Wide receiver Andre Reed of the Buffalo Bills is upset during Super Bowl XXVI against the Washington Redskins at Humpert H. Humphrey Metrodome in Minneapolis, Minn., on Jan. 26, 1992. The Redskins won, 37-24. (Mike Powell/Allsport)

“They weren’t driven just to win as a team,” Tasker said. “They were driven to be great football players, as great as they could be. Bruce really did want to be a legendary player. Jim did want to be one of those quarterbacks that people look up to like the Joe Namaths and the Terry Bradshaws of his youth. He wanted to be one of those guys. That showed.

“They worked at it, particularly those two, who were the best players on our team. When those guys are motivated, there’s no end point.”

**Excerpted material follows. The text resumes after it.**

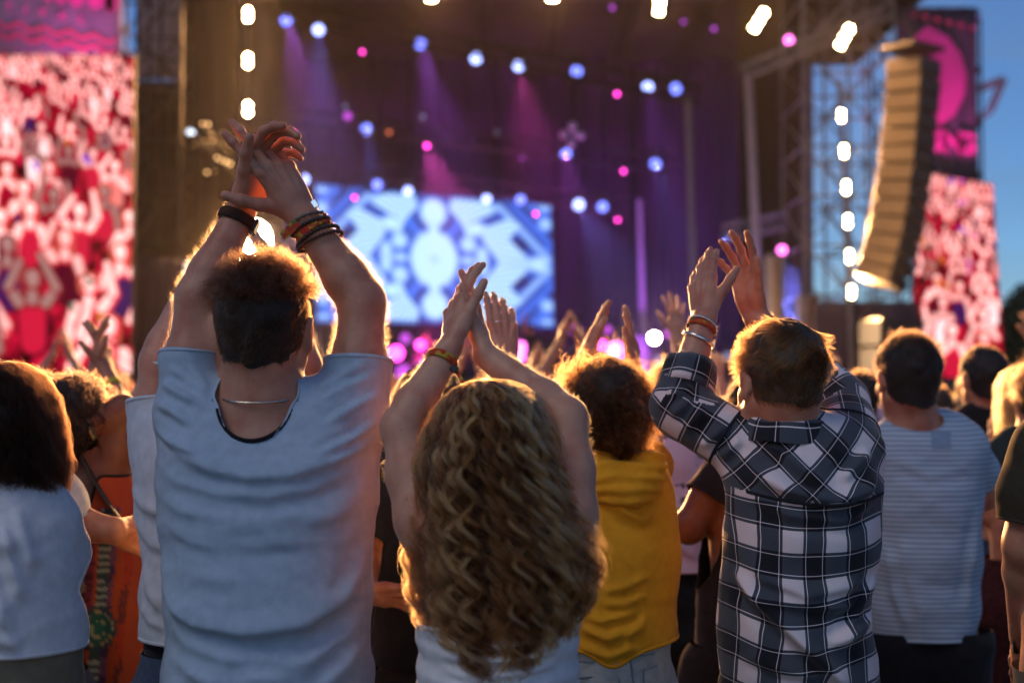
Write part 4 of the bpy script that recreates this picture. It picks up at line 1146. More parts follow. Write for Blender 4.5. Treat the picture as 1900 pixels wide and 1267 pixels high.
    short_hair(p, hm, HB_BROWN, 10000, .034, .015, None, .5, 30, (.022, -.055, .105), .007, .004, [-.055, -.050, -.04, -.02, .04, .062, .075], .14, k=12, stiff=.72, lift=.18, sidez=.0, r0=.00036)
    arm_fuzz(p, n=3500, L=.008, mat=hairmat((.5, .3, .15)))
    return p

# ------------------------------------------------------------------ ground
def ground():
    m, nt, b = mat_new("trampled_grass")
    n, bp, tc = noise_bump(nt, b, 9, .8, 8, .03)
    mx = vary(nt, b, (.045, .05, .018), 2.2, .5, (.075, .052, .030), 8, tc)
    b.inputs["Roughness"].default_value = .95
    mb = MB(); n_ = 60; X = np.linspace(-1, 1, n_); X = np.sign(X) * np.abs(X) ** 2.5 * 500
    V = np.array([[x, y + 20, .02 * vnoise(np.array([[x * .8, y * .8, 0]]))[0] if abs(x) < 60 and abs(y) < 60 else 0] for y in X for x in X])
    F = np.array([(j * n_ + i, j * n_ + i + 1, (j + 1) * n_ + i + 1, (j + 1) * n_ + i) for j in range(n_ - 1) for i in range(n_ - 1)])
    tag(make_mesh("ground", V, F, m), kind="structure")
    # tufts of grass near the feet
    r = np.random.default_rng(5); n = 9000
    p = np.stack([r.uniform(-4, 4, n), r.uniform(2, 9, n), np.full(n, .0)], 1); d = unit_rows(r.normal(size=(n, 3)) * .5 + [0, 0, 1])
    pts = grow(p, d, .04 + .05 * r.random(n), 4, None, 1, .1, .2, 20)
    m2, nt2, b2 = mat_new("grass_blade"); b2.inputs["Base Color"].default_value = (.06, .09, .02, 1)
    c = bpy.data.hair_curves.new("grass"); c.add_curves([4] * n); c.attributes["position"].data.foreach_set("vector", pts.astype(np.float32).ravel())
    ra = c.attributes.get("radius") or c.attributes.new("radius", 'FLOAT', 'POINT'); ra.data.foreach_set("value", np.tile([.002, .0018, .0012, .0004], n).astype(np.float32))
    c.materials.append(m2); o = bpy.data.objects.new("grass", c); link(o); o["kind"] = "stuff"

BLACKM = plain((.012, .010, .013), .55, "black_metal", .1, 30)
GREYM = plain((.16, .16, .17), .42, "grey_aluminium", .1, 30)
DRAPE = plain((.014, .010, .016), 1.0, "black_drape", .6, 6)
PURPD = plain((.055, .018, .075), .9, "stage_backcloth", .5, 3)

def truss(name, label, a, b, w=.45, bays=None, mat=None, r=.03, cat="truss", group=None, up=(0, 0, 1), h=None, parent=None):
    """four chords with zigzag bracing between a and b"""
    a = np.array(a, float); b = np.array(b, float); ax = unit(b - a); L = np.linalg.norm(b - a)
    u = unit(np.cross(ax, up)) if abs(ax @ np.array(up)) < .95 else np.array([1., 0, 0]); v = np.cross(ax, u); h = h or w
    c = [(-.5, -.5), (.5, -.5), (.5, .5), (-.5, .5)]; bays = bays or max(2, int(L / (w * 1.3)))
    mat = mat or GREYM
    root = parent
    if parent is None: root = thing(name, label, cat, group, tuple(a))
    cn = [x * w * u + y * h * v for x, y in c]
    for q in cn:
        m = MB(); m.tube(a + q, b + q, r, 8); m.build("chord", mat, root)
    m = MB()
    for i in range(bays):
        t0, t1 = i / bays, (i + 1) / bays
        for j in range(4):
            p, q = cn[j], cn[(j + 1) % 4]; s0, s1 = a + (b - a) * t0, a + (b - a) * t1
            m.tube(s0 + p, s1 + q, r * .5, 5, None, False) if i % 2 else m.tube(s0 + q, s1 + p, r * .5, 5, None, False)
            m.tube(s0 + p, s0 + q, r * .5, 5, None, False)
    o = m.build("bracing", mat, root); o["kind"] = "stuff"
    return root

def disc(m, c, n, r, k=18):
    n = unit(n); u = unit(np.cross(n, [0, 0, 1] if abs(n[2]) < .9 else [1, 0, 0])); v = np.cross(n, u)
    return m.add([c + r * (cos(2 * pi * i / k) * u + sin(2 * pi * i / k) * v) for i in range(k)], [tuple(range(k))])
def dirto(p, t=(0, 3, 1.5)): return unit(np.array(t, float) - p)
_cans = {}
def can_lamp(pos, r, mat, label, group, aim, cat="stage lamp", halo=None):
    """moving head: lens, drum, yoke and base hanging from the rig"""
    t = thing("stage_lamp", label, cat, group, tuple(pos)); n = unit(aim); pos = np.array(pos)
    b = -n
    m = MB(); m.tube(pos - n * .02, pos + b * r * 2.2, r * 1.12, 16, r * .9); m.build("lamp_housing", BLACKM, t)
    m = MB(); disc(m, pos + n * .004 + n * .0, n, r * .98, 20); m.build("lens", mat, t)
    m = MB(); s = unit(np.cross(n, [0, 0, 1])); c = pos + b * r
    for sg in (-1, 1): m.tube(c + s * sg * r * 1.3, c + s * sg * r * 1.3 + np.array([0, 0, r * 2.2]), r * .14, 6)
    m.box(c + np.array([0, 0, r * 2.4]), (r * 2.9, r * 1.3, r * .6)); m.build("yoke", BLACKM, t)
    return t
def light(name, kind, pos, energy, col, size=.15, aim=None, cone=60, blend=.6, parent=None):
    l = bpy.data.lights.new(name, kind); l.energy = energy; l.color = col
    if kind in ('POINT', 'SPOT'): l.shadow_soft_size = size
    if kind == 'SPOT': l.spot_size = radians(cone); l.spot_blend = blend
    if kind == 'AREA': l.size = size
    o = bpy.data.objects.new(name, l); link(o); o.location = pos
    if aim is not None: o.rotation_euler = Vector(aim).to_track_quat('-Z', 'Y').to_euler()
    if parent is not None: o.parent = parent; o.location = np.array(pos) - np.array(parent.location)
    return o

BLUE_E = emit((.17, .22, 1.0), 3.2, "blue_lens"); BLUEW_E = emit((.34, .42, 1.0), 4.5, "pale_blue_lens"); MAG_E = emit((1.0, .05, .55), 9, "magenta_lens")
MAGW_E = emit((1.0, .16, .70), 5, "bright_magenta_lens"); WARM_E = emit((1.0, .66, .30), 120, "warm_lamp", "NONE"); DIMV_E = emit((.35, .05, .45), 2.2, "dim_violet_lens"); DIMB_E = emit((.35, .35, .6), .8, "dim_lens"); ORNG_E = emit((1.0, .22, .08), 2, "orange_lens")
HOT_E = emit((1.0, .78, .52), 260, "hot_lamp", "NONE")

# ------------------------------------------------------------------ LED walls (content = vertex colours on the flat screen)
def screen_mat(name, strength):
    m = bpy.data.materials.new(name); m.use_nodes = True; nt = m.node_tree; nt.nodes.clear()
    o = nt.nodes.new("ShaderNodeOutputMaterial"); e = nt.nodes.new("ShaderNodeEmission"); a = N(nt, "ShaderNodeAttribute", attribute_name="pixels")
    e.inputs[1].default_value = strength; nt.links.new(a.outputs["Color"], e.inputs[0]); nt.links.new(e.outputs[0], o.inputs[0]); m.cycles.emission_sampling = 'NONE'; return m
def led_wall(name, label, corners, img, strength, frame_mat, group=None, depth=.5, fr=.25):
    """corners: tl, tr, br, bl ; img (h, w, 3) linear colour"""
    tl, tr, br, bl = [np.array(c, float) for c in corners]; h, w_, _ = img.shape
    t = thing(name, label, "video screen", group, tuple(bl))
    v, u = np.meshgrid(np.linspace(0, 1, h), np.linspace(0, 1, w_), indexing='ij'); u = u[..., None]; v = v[..., None]
    V = (tl * (1 - u) + tr * u) * (1 - v) + (bl * (1 - u) + br * u) * v; V = V.reshape(-1, 3)
    F = (np.arange(h - 1)[:, None] * w_ + np.arange(w_ - 1)[None, :]).ravel(); F = np.stack([F, F + w_, F + w_ + 1, F + 1], 1)
    o = make_mesh("screen", V, F, screen_mat("led_pixels", strength), t, False)
    at = o.data.color_attributes.new("pixels", 'FLOAT_COLOR', 'POINT'); C4 = np.ones((len(V), 4), np.float32); C4[:, :3] = img.reshape(-1, 3); at.data.foreach_set("color", C4.ravel())
    n = unit(np.cross(tr - tl, bl - tl)); n = n if n[1] > 0 else -n
    cen = (tl + tr + br + bl) / 4; big = [cen + (c - cen) * 1.012 for c in (tl, tr, br, bl)]
    m = MB(); A = [c + n * .02 for c in big]; B = [c + n * depth for c in big]
    m.add(A + B, [(0, 1, 2, 3), (7, 6, 5, 4), (0, 4, 5, 1), (1, 5, 6, 2), (2, 6, 7, 3), (3, 7, 4, 0)]); m.build("screen_cabinet", frame_mat, t)
    return t
def _blur(a, n):
    for ax in (0, 1):
        c = np.cumsum(np.concatenate([np.repeat(np.take(a, [0], ax), n + 1, ax), a, np.repeat(np.take(a, [-1], ax), n, ax)], ax), ax)
        a = (np.take(c, range(2 * n + 1, c.shape[ax]), ax) - np.take(c, range(0, c.shape[ax] - 2 * n - 1), ax)) / (2 * n + 1)
    return a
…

Buffalo Bills kicker Scott Norwood hangs his head after missing a game-winning 47-yard field goal in SuperBowl XXV against the New York Giants on on January 27, 1991. (File photo by James P. McCoy / The Buffalo News)

Perhaps the greatest “what-if” of all from the Bills’ first Super Bowl was what a victory would have meant to the career and life of Norwood. Tasker has given that plenty of thought.

“Missing a kick in the Super Bowl like that, it’s almost like you get a face tattoo,” Tasker said. “When you get a face tattoo, that’s the first thing anybody talks about, that’s the first thing that’s on their mind. When they find out his name is Scott Norwood, that’s like having that face tattoo. That’s what everybody notices, that’s everybody remembers, that’s what everybody says.

“He’s lived for the last 30 years with that thought. Everybody was aware of what happened in Tampa, and he had to deal with that every time he encountered a new person or an old person or whatever. And his ability to do that has been pretty inspiring. But that would have been a complete course change for Scott had that kick gone through, I think.”